Your first event on Cloomba

Updated 10 Jun 2026

Getting your first event live takes about five minutes. Here is how it works from start to finish.


1. Create an account

Go to cloomba.com and sign in. Cloomba uses passwordless sign-in — enter your email address and we send you a magic link. You can also sign in with Google, Apple, or GitHub. No password to create or forget.


2. Create your event

From any page, click Create event (or find it in the navigation menu). Fill in the basics:

  • Title — what is your event called?
  • Date and time — when does it start and end?
  • Location — an address for in-person events, a link for online events, or both for hybrid.
  • Description — tell people what to expect. You can format this with headings, bullet points, and links.
  • Cover image — a good image makes a big difference. Use something that represents the event.

3. Choose your visibility

Decide who can see your event:

  • Public — listed on Cloomba and findable by anyone.
  • Unlisted — not listed anywhere, but anyone with the direct link can RSVP. Good for sharing within a specific group.
  • Private — only people you have explicitly invited can see and access the event.

You can change this at any time before and after publishing.


4. Set up tickets (optional)

If your event is free, you are done with this step — free events need no ticket configuration.

For paid events, set a price.
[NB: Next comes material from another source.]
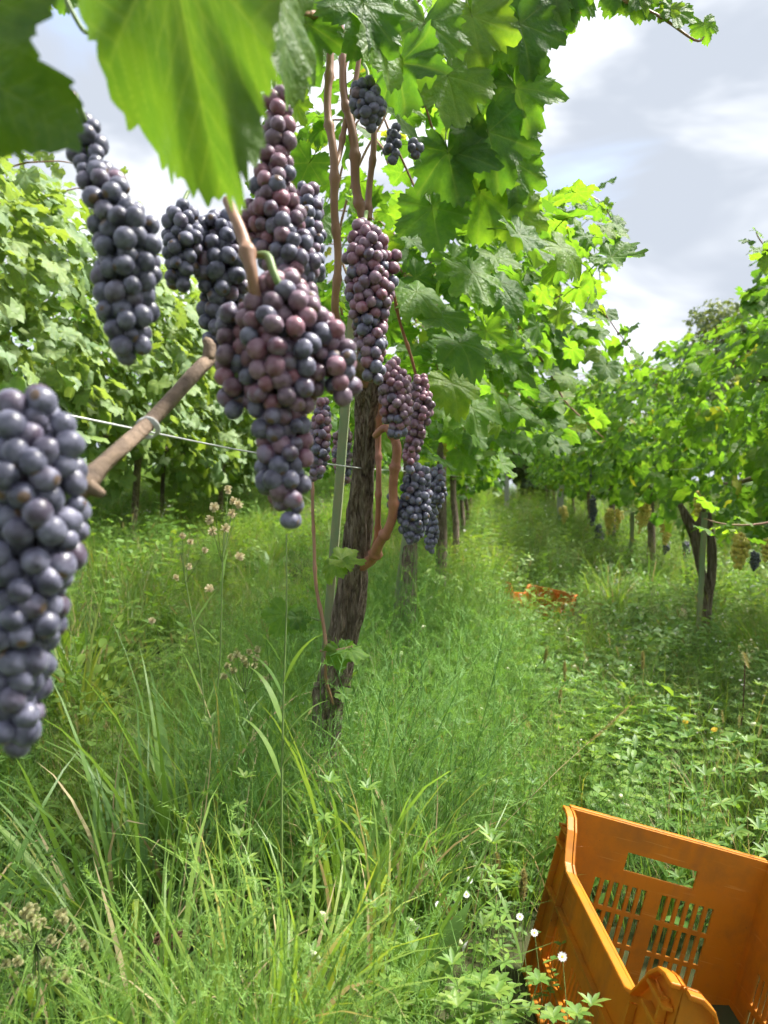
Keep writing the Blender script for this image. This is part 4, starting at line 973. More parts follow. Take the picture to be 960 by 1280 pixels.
# ------------------------------------------------------------------ ground cover
class FM:
    """fast collector of ribbons and small leaves (quads / tris padded to quads are avoided: lists by size)"""
    def __init__(s): s.V = []; s.F = []; s.M = []; s.n = 0
    def add(s, V, F_, m):
        s.V += V; n = s.n; s.F += [[i + n for i in f] for f in F_]; s.M += [m] * len(F_); s.n += len(V)
    def mesh(s, name, mats, smooth=True): return mk_mesh(name, s.V, s.F, mats, smooth, s.M)
def blade(fm, b, az, Ln, wd, lean, curl, m=0, nseg=5, twist=0.0, wmax=.3):
    """arching grass blade; returns its tip"""
    ca, sa = math.cos(az), math.sin(az); x, y, z = b; th = lean
    px_, py_ = -sa, ca
    V = []; F_ = []; st = Ln / nseg
    for i in range(nseg + 1):
        t = i / nseg
        w_ = wd * (min(1, .45 + t / wmax * .55) if t < wmax else (1 - ((t - wmax) / (1 - wmax)) ** 1.6))
        tw = twist * t; qx, qy, qz = px_ * math.cos(tw), py_ * math.cos(tw), math.sin(tw)
        if i == nseg: V.append((x, y, z))
        else: V += [(x - qx * w_ / 2, y - qy * w_ / 2, z - qz * w_ / 2), (x + qx * w_ / 2, y + qy * w_ / 2, z + qz * w_ / 2)]
        x += math.sin(th) * ca * st; y += math.sin(th) * sa * st; z += math.cos(th) * st
        th += curl / nseg * (.4 + 1.2 * t)
    for i in range(nseg - 1): F_.append([2 * i, 2 * i + 1, 2 * i + 3, 2 * i + 2])
    F_.append([2 * nseg - 2, 2 * nseg - 1, 2 * nseg])
    fm.add(V, F_, m); return V[-1]
def stemline(b, az, Ln, lean, curl, n=8):
    ca, sa = math.cos(az), math.sin(az); x, y, z = b; th = lean; out = []
    for i in range(n + 1):
        out.append(Vector((x, y, z))); x += math.sin(th) * ca * Ln / n; y += math.sin(th) * sa * Ln / n; z += math.cos(th) * Ln / n; th += curl / n
    return out
def wirestem(fm, pts, w_, m):
    """three-sided thin stem"""
    V = []; F_ = []
    for i, p_ in enumerate(pts):
        q = w_ * (1 - .6 * i / len(pts))
        for k in range(3):
            a = k * 2.094; V.append((p_.x + math.cos(a) * q, p_.y + math.sin(a) * q, p_.z))
    for i in range(len(pts) - 1):
        for k in range(3): F_.append([i * 3 + k, i * 3 + (k + 1) % 3, i * 3 + 3 + (k + 1) % 3, i * 3 + 3 + k])
    fm.add(V, F_, m)
def ovate(fm, b, d, n, Ln, wd, m, cup=.15, tipdrop=.2):
    """small leaf of eight points, folded on its midrib"""
    d = d.normalized(); s = d.cross(n)
    if s.length < 1e-4: s = d.orthogonal()
    s.normalize(); n = s.cross(d)
    q = lambda t, w_, h: tuple(b + d * (Ln * t) + s * (wd * w_) + n * (Ln * h))
    V = [q(0, 0, 0), q(.3, -.42, cup * .4), q(.65, -.45, cup * .4 - tipdrop * .3), q(1, 0, -tipdrop), q(.65, .45, cup * .4 - tipdrop * .3), q(.3, .42, cup * .4), q(.35, 0, 0), q(.7, 0, -tipdrop * .4)]
    fm.add(V, [[0, 6, 1], [1, 6, 7, 2], [2, 7, 3], [3, 7, 4], [4, 7, 6, 5], [5, 6, 0]], m)
U = random.uniform
def t_long(k):
    fm = FM()
    for i in range(46):
        a = U(0, 6.28); r = .05 * math.sqrt(random.random())
        blade(fm, (math.cos(a) * r, math.sin(a) * r, 0), a + U(-.7, .7), U(.3, .62), U(.0055, .0115), U(.02, .35), U(.8, 2.2), 0 if random.random() > .10 else 1, 7, U(-.6, .6))
    return fm.mesh('long_grass_tuft', [M_grass, M_straw])
def t_fine(k):
    fm = FM()
    for i in range(90):
        a = U(0, 6.28); r = .11 * math.sqrt(random.random())
        blade(fm, (math.cos(a) * r, math.sin(a) * r, 0), U(0, 6.28), U(.12, .36), U(.0018, .0042), U(.02, .5), U(.3, 1.6), 0 if random.random() > .11 else 1, 4, U(-.8, .8))
    return fm.mesh('fine_grass_tuft', [M_grass, M_straw])
def t_feather(k):
    fm = FM()
    for i in range(9):
        a = U(0, 6.28); r = .10 * math.sqrt(random.random()); Ln = U(.24, .46)
        st = stemline((math.cos(a) * r, math.sin(a) * r, 0), U(0, 6.28), Ln, U(0, .3), U(0, .5), 8); wirestem(fm, st, .0012, 0)
        for j in range(13):
            t = .25 + .75 * j / 12; f = t * 8; i0 = min(int(f), 7); b = st[i0].lerp(st[i0 + 1], f - i0)
            az = j * 2.4 + a; el = U(.3, 1.0); d = Vector((math.cos(az) * math.cos(el), math.sin(az) * math.cos(el), math.sin(el))); fl = U(.035, .075) * (1.15 - .5 * t)
            sd_ = d.cross(Vector((0, 0, 1))).normalized(); up = sd_.cross(d)
            w_ = .0005
            fm.add([tuple(b - sd_ * w_), tuple(b + sd_ * w_), tuple(b + d * fl)], [[0, 1, 2]], 0)
            for q in range(8):
                tt = .2 + .8 * q / 7; c = b + d * fl * tt
                for sg in (-1, 1):
                    aa = U(0, 6.283); dd = ((sd_ * math.cos(aa) + up * math.sin(aa)) * U(.5, 1) + d * U(.5, 1.1)).normalized(); l2 = fl * U(.18, .40) * (1.15 - .6 * tt)
                    ww = d * .0007
                    fm.add([tuple(c - ww), tuple(c + ww), tuple(c + dd * l2)], [[0, 1, 2]], 0)
    return fm.mesh('feathery_herb_tuft', [M_feather], False)
def t_broad(k):
    fm = FM(); big = k % 2
    for i in range(9):
        a = U(0, 6.28); r = .10 * math.sqrt(random.random()); Ln = U(.14, .34)
        st = stemline((math.cos(a) * r, math.sin(a) * r, 0), U(0, 6.28), Ln, U(0, .4), U(0, .5), 6); wirestem(fm, st, .0013, 1)
        for j in range(1, 7):
            for e in (0, 1):
                az = j * 1.57 + e * 3.14 + a + U(-.4, .4); d = Vector((math.cos(az), math.sin(az), U(0, .6)))
                ovate(fm, st[j], d, Vector((U(-.3, .3), U(-.3, .3), 1)), U(.018, .038) * (1.35 if big else 1), U(.011, .020) * (1.3 if big else 1), 0)
    return fm.mesh('broadleaf_weed_tuft', [M_weed, M_stem])
def t_whorl(k, stems=8, tall=(.16, .34), ll=(.014, .026)):
    fm = FM()
    for i in range(stems):
        a = U(0, 6.28); r = .09 * math.sqrt(random.random()); Ln = U(*tall)
        st = stemline((math.cos(a) * r, math.sin(a) * r, 0), U(0, 6.28), Ln, U(0, .35), U(-.2, .4), 7); wirestem(fm, st, .001, 1)
        for j in range(2, 8):
            n_ = 6 if j < 7 else 7
            for e in range(n_):
                az = e * 6.283 / n_ + j; el = .15 if j < 7 else .6
                ovate(fm, st[j], Vector((math.cos(az), math.sin(az), el)), Vector((0, 0, 1)), U(*ll), .0062, 0, tipdrop=.1)
    return fm.mesh('whorled_herb_tuft', [M_weed, M_stem])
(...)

Cloomba handles payment collection through Stripe. You will need to connect a Stripe account the first time you create a paid event.


5. Publish

When you are happy with the details, hit Publish. Your event page is now live.


6. Invite people

Share your event link anywhere — social media, messaging apps, email. If you want to invite specific people directly, go to your event's guest list and send invitations by email, phone, or Cloomba username.


What happens next

As people RSVP or buy tickets, they appear in your guest list. You can message everyone at once using event updates, see who has checked in on the day, and export the full list as a CSV whenever you need it.

That is the full loop. Everything else — co-hosts, waitlists, approval gates, media walls — builds on top of this foundation.